For those who take religion seriously, belief is not a self-righteous claim to some privileged moral status. The spiritual discipline against self-righteousness is the very essence of meaningful and, may I say it – true religion. Until and unless people grasp the need for such a discipline, they will misunderstand the nature of religion to console, and equally importantly, to challenge and to confront.
*********************************************
Maslow's point that religions themselves are becoming the major enemy of religious experience will never be accepted by religious authorities, but that certainly doesn't make Maslow's observation wrong. It only makes it more correct. Nothing kills spiritual or mystical experience like religious certainty and the attendant sense of self righteousness this can engender in followers. When a religion stops challenging and confronting it's own failures, flaws, misconceptions, and outdated doctrines it ceases to be a living entity. It can no longer provide meaningful religious experiences for the vast majority of it's believers and those believers will look elsewhere for spiritual meaning. And so it is entirely possible that nine countries in the West will soon be dominated by spiritual seekers and the religiously non affiliated and Roman Catholicism will fade to virtually nothing as a major cultural player.
Along these same lines, in Jamie Manson's latest article she talks about a class assignment she gave two very different groups of students. One was composed of basic eighteen year old freshman, and the other was considerably older. She asked them to create their own religion. The vast majority of students in both groups created very similar religions which virtually ruled out any formal leadership structure or dogmatic moral code:
..."When I questioned both classes about this lack of leadership and a fixed moral code, I received the same answers. They do not trust religious leadership. Why? Because they believe that religious leaders are not living out the morality they espouse.

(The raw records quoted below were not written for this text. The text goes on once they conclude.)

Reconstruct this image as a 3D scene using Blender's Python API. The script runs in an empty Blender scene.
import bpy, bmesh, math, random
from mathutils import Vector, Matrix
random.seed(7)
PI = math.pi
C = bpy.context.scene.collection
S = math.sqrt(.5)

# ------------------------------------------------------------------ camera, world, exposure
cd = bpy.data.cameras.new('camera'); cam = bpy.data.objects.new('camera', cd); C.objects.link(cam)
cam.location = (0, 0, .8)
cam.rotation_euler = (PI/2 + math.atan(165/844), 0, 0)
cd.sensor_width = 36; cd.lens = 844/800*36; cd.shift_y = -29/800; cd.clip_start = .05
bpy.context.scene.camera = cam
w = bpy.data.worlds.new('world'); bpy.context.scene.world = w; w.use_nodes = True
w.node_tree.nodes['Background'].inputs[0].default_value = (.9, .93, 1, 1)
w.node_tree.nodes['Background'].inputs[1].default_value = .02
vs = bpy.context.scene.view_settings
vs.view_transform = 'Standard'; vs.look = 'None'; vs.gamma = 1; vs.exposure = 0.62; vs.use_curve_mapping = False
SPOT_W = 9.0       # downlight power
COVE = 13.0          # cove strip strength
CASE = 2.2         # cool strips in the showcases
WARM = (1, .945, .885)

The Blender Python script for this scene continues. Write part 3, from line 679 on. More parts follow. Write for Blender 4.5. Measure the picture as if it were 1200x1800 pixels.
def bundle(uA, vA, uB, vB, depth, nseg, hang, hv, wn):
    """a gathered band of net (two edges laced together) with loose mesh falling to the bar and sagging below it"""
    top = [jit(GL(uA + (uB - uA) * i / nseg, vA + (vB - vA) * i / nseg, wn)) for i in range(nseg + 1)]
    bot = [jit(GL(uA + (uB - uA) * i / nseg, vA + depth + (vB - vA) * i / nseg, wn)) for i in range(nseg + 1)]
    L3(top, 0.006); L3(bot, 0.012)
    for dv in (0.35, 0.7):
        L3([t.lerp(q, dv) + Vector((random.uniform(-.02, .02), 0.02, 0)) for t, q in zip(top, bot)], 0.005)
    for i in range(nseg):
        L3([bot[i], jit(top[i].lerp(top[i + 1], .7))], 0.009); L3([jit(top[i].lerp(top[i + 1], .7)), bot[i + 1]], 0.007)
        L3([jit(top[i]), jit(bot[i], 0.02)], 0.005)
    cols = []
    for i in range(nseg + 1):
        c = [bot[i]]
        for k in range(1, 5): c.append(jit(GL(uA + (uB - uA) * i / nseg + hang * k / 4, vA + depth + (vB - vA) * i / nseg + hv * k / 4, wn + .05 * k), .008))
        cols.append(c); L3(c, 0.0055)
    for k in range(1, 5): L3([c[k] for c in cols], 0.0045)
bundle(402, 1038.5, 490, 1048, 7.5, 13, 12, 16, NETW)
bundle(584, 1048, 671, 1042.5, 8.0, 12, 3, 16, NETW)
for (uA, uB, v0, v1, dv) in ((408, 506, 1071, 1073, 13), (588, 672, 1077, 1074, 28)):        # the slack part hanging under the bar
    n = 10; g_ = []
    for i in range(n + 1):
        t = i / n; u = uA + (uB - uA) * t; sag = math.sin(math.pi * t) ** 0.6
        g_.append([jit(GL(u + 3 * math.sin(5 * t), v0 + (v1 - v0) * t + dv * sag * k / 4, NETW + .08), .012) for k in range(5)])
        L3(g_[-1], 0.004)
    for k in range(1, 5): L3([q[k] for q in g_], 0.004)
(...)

Not only do these students believe that they do not need a mediator between themselves and God, many believe that the mediator may actually taint or obstruct their relationships with the holy."
The reasoning Jamie found for this lack of leadership and moral code sounds suspiciously like Maslow's observation. Hypocritical religious leadership kills religious experience. It does not foster it. It becomes it's own worst enemy. People, in larger and larger numbers, believe they are religiously better off with out religious leadership and the institutions that shelters that leadership. This is not about rejecting religious/spiritual experience, but about rejecting the institutions and leaders who think they can dictate what becomes a static religious experience.
This is a big time serious message the Vatican needs to hear if it even remotely cares about the future of the Church in the West. The Burke's of the Vatican have to understand they can not substitute irrational abusive moral codes and high religious theatre for legitimate religious experience. This substitution might work for a small minority but for the vast majority it's a hypocritical turn off. In his concluding remarks on the above linked study, Winters suggests the BBC sees the Church as nothing more than the Easter Bunny with property. Trouble is MSW might have hit on the truth for a lot of people when it comes to legitimate religious experience versus institutional religion and it's too often hypocritical leadership.